Mamma ti ricordi quando ero
piccoletto, che mi ci voleva la scaletta andando a letto, come son cresciuto
mamma mia devi vedere…figurati che faccio il corazziere!
Così cantava
Renato Rascel nel lontano 1953.
I Corazzieri sono l’unità più antica delle Forze Armate Italiane e fanno parte di un corpo specializzato dell’Arma dei Carabinieri che svolge l’alta funzione di guardia d’onore e la scorta del Presidente della Repubblica.

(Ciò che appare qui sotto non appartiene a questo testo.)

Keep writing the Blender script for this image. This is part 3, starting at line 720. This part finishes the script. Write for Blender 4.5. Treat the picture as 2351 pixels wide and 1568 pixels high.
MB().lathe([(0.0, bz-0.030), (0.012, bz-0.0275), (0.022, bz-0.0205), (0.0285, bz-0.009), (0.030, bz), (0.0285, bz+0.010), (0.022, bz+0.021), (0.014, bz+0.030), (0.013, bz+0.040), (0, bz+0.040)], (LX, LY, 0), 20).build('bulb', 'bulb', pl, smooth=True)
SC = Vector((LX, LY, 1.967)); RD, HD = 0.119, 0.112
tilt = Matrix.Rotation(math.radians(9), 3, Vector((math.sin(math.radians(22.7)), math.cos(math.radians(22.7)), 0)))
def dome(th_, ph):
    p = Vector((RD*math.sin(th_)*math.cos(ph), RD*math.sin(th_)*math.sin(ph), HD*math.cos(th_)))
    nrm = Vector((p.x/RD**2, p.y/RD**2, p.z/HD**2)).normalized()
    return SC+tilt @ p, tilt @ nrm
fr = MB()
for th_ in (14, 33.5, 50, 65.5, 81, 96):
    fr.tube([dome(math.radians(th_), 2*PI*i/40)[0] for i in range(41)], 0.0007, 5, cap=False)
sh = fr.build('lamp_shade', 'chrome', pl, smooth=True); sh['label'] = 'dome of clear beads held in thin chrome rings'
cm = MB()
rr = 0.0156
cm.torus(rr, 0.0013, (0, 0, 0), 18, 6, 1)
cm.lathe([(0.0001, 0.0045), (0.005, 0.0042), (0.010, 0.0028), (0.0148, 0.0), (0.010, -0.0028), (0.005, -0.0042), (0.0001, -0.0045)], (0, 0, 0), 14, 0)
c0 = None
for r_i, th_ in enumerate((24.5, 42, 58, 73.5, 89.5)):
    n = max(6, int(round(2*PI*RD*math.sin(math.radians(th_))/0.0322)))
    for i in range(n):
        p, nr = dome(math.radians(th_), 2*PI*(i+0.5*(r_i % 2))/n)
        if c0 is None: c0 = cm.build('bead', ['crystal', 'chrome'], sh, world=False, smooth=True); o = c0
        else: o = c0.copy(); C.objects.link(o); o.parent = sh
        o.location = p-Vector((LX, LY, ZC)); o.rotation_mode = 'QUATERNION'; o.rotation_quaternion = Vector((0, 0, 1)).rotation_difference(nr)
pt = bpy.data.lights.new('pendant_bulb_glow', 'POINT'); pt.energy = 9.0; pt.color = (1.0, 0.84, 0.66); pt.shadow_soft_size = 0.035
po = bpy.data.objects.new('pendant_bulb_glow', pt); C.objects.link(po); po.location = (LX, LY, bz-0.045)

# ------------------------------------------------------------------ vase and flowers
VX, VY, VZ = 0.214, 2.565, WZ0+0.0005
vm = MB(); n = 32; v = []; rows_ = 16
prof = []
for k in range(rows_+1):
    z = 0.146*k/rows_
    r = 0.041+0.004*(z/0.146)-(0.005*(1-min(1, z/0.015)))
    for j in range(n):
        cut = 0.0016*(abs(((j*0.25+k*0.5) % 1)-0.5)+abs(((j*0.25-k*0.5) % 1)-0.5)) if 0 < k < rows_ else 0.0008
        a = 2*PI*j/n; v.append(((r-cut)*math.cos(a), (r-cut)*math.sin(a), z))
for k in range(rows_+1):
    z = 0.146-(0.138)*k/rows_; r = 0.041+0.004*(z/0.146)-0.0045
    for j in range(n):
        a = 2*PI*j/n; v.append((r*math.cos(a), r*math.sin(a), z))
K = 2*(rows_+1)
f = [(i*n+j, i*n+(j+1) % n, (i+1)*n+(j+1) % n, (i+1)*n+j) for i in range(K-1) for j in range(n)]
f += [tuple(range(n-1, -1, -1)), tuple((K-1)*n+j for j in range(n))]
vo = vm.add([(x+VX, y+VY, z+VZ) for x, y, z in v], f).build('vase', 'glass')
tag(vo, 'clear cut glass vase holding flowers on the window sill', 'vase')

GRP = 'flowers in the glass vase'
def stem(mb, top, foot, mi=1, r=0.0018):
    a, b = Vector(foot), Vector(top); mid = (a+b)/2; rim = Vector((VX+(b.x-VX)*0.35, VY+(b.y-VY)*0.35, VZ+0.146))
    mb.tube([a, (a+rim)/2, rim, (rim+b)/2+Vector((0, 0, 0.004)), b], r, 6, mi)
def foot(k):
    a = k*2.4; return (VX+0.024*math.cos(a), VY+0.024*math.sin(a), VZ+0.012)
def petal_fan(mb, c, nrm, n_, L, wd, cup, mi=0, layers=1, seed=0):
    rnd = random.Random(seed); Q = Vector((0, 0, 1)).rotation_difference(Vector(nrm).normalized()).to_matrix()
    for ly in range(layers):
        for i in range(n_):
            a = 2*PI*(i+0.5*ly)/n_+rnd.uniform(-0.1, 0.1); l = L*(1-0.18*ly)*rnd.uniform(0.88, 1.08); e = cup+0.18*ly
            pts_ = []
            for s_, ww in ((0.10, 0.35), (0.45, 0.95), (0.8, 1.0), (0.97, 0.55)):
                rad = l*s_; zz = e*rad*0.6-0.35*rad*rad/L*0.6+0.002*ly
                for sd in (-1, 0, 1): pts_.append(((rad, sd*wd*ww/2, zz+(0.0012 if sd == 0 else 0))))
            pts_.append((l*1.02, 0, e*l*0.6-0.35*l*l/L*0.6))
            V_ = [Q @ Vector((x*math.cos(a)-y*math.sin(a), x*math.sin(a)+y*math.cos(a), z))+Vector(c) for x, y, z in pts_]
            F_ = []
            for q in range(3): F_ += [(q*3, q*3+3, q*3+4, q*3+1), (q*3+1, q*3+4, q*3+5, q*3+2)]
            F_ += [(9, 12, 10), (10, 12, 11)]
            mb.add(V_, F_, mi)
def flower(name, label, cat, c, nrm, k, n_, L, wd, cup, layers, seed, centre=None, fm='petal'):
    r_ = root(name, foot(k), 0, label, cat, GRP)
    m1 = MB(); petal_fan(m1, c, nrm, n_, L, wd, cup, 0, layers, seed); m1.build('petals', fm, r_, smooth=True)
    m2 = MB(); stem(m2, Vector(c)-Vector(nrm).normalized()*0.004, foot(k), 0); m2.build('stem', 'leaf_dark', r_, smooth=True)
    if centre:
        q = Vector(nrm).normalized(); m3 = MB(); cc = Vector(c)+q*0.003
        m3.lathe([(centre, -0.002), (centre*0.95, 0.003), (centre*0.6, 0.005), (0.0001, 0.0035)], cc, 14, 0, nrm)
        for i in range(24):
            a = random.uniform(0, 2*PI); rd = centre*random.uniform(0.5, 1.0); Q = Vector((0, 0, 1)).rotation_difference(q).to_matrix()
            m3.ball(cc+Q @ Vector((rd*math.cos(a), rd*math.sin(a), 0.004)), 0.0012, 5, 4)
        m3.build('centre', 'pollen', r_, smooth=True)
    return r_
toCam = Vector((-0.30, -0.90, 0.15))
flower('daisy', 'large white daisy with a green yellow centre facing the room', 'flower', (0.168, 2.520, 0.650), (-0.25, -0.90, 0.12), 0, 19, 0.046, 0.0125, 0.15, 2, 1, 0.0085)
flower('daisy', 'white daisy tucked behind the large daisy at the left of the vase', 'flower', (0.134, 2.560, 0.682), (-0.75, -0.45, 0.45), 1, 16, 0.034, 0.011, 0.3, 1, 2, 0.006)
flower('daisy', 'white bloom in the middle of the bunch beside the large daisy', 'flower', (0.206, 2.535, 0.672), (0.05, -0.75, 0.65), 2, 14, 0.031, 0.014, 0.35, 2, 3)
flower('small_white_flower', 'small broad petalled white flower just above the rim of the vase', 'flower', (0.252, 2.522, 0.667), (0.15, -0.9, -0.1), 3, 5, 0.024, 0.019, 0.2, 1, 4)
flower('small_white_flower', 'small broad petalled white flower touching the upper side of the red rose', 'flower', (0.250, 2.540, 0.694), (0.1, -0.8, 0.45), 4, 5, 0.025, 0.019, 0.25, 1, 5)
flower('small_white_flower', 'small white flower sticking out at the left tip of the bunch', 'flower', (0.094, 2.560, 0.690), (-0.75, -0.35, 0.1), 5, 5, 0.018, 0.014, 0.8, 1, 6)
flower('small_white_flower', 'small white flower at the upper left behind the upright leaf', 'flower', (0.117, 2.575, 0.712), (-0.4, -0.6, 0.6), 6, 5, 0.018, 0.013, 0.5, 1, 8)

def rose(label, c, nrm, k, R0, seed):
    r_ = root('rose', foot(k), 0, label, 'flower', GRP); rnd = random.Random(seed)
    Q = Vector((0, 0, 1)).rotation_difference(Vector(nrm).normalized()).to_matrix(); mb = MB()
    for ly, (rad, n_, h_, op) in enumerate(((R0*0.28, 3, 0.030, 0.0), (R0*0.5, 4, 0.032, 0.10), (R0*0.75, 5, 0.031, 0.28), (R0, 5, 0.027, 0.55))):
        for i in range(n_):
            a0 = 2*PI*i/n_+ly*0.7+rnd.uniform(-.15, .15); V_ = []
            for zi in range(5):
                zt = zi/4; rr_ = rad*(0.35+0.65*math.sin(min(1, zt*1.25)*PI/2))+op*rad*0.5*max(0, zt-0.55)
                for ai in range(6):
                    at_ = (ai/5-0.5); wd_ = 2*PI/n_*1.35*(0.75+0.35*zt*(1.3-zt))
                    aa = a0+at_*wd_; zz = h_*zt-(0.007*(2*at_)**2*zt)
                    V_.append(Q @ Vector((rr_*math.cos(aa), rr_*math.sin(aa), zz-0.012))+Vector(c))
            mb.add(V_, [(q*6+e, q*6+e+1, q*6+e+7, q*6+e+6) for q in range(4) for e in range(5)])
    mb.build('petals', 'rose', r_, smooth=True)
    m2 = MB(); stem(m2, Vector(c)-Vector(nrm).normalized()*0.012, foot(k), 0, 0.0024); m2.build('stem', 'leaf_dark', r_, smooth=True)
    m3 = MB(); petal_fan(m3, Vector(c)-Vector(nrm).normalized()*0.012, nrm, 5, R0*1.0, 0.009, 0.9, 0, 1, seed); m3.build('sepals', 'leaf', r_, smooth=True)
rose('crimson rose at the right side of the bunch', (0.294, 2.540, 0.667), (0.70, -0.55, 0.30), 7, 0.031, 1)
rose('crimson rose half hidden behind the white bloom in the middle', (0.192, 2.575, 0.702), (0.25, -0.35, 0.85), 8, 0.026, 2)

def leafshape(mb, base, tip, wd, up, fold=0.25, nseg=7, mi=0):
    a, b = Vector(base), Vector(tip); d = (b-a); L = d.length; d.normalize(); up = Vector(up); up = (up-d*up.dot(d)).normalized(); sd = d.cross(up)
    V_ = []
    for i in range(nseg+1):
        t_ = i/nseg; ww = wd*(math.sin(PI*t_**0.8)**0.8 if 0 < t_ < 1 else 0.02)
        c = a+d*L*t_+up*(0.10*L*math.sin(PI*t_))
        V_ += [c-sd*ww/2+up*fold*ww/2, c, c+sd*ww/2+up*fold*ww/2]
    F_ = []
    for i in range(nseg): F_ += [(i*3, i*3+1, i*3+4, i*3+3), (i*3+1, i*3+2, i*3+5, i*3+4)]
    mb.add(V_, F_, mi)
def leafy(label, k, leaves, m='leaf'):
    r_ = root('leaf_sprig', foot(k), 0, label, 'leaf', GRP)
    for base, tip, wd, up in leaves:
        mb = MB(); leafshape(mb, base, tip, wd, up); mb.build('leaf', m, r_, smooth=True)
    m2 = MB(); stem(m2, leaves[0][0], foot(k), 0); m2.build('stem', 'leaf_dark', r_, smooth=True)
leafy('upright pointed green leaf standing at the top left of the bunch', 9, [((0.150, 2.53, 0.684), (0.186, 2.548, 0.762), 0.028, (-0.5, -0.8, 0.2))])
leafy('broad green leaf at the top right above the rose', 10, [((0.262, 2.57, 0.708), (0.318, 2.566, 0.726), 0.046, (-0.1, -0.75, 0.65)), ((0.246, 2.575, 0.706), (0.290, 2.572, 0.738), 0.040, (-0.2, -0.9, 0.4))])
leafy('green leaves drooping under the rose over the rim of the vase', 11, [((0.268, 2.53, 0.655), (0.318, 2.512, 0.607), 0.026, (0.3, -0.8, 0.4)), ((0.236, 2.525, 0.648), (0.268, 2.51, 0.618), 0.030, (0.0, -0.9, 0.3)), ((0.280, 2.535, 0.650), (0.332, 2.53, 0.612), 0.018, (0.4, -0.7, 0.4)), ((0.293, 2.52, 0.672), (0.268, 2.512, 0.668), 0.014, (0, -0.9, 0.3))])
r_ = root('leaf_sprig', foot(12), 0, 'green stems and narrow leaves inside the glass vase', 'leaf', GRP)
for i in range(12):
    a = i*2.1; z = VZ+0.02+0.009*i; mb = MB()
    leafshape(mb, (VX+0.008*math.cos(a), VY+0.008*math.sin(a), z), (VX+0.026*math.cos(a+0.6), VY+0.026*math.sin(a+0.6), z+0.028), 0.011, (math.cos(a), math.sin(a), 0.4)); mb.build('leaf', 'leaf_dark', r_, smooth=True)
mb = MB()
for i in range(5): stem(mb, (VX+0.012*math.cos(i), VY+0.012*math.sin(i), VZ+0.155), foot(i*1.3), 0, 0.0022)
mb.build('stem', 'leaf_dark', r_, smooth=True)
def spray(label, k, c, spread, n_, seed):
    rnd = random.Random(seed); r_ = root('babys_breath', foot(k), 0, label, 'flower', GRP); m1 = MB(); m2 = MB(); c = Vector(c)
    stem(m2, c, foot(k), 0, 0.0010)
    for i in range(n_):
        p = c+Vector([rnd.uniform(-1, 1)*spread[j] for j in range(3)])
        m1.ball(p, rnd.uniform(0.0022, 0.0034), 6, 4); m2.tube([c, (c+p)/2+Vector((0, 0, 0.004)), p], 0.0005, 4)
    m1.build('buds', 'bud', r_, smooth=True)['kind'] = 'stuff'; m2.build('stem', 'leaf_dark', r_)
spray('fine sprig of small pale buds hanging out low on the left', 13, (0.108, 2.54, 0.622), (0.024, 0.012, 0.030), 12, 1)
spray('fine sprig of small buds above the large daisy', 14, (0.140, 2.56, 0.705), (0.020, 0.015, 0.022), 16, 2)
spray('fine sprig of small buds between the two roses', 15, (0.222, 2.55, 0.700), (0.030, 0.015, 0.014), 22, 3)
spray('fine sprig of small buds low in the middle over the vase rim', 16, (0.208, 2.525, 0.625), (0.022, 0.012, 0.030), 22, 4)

I Corazzieri sono l’unità più antica delle Forze Armate Italiane e fanno parte di un corpo specializzato dell’Arma dei Carabinieri che svolge l’alta funzione di guardia d’onore e la scorta del Presidente della Repubblica.
Le uniformi sono
affascinanti. In occasioni particolari come i servizi di Guardia, i Corazzieri indossano
uniformi che prevedono l’elmo con la criniera di cavallo e il sottogola. Nonostante
le aspirazioni del piccoletto Renatino Rascel, sono richiesti anche determinati
requisiti fisici: devono possedere un’ottima resistenza fisica per sopportare
il peso della divisa (corazza compresa) per molte ore e, proprio per questo, seguono
un duro addestramento che prevede esercitazioni nelle tecniche di arti marziali
e della difesa personale, ma devono essere anche degli ottimi tiratori scelti. Devono
essere in grado di gestire con grande abilità e prontezza situazioni che
prevedono un gran flusso di gente e, dal punto di vista prettamente fisico,
devono essere alti non meno di 1,90 cm e devono saper cavalcare e saper guidare
le possenti Moto Guzzi California.
Devono
inoltre possedere un’indiscussa moralità e i loro trascorsi lavorativi devono
essere eccellenti.
I Corazzieri,
tuttavia, anche se dotati, preparati e straordinari, non sono comunque dei
superuomini
o semidei, sono esseri
umani e sotto quelle pesanti divise, soffrono e sudano in silenzio.
Sono come quello
che Gabriele Romagnoli definisce “il
milite ignoto, il corazziere sudato”. Quello che, impietosamente, le
telecamere inquadrano spesso durante le consultazioni al Quirinale, mentre
gocciola sotto il peso dell’elmo di Scipio.
In quella
sala affollata dove manca l’aria, dove, per necessità di riprese TV, si
accendono le potenti luci che inquadrano la porta e il leggio, i suoi turni
diventano estenuanti, sotto la corazza di quattordici chili in acciaio, in
attesa che i politici di turno escano, con i foglietti in mano, dove hanno scritto
frasi contorte e di routine, da leggere alla nazione annoiata e stanca.
E lui, il milite
ignoto, sta lì a far la guardia a una stupida porta.
E continua
sudare, immobile.
Sta faticando.
Sta soffrendo in compunto silenzio. Lo angosciano lo spettacolo sgangherato e
il protagonismo degli attori variamente disperati, come aggiunge Romagnoli.
E’
impassibile come il suo presidente, con cui condivide una inconfessabile
speranza: che tutto questo finisca, per poi, già lo sa, ricominciare.
Ma a che
serve questo inutile tormento, questa pena e questo inutile patimento?
A salvare
formalmente la faccia offesa delle istituzioni, dei riti assurdi e tribali che
democrazia pretende?
Forse è la
metafora di un popolo disgustato che suda in silenzio, magari sul materassino
dei sogni che, al mare, ti porta lontano.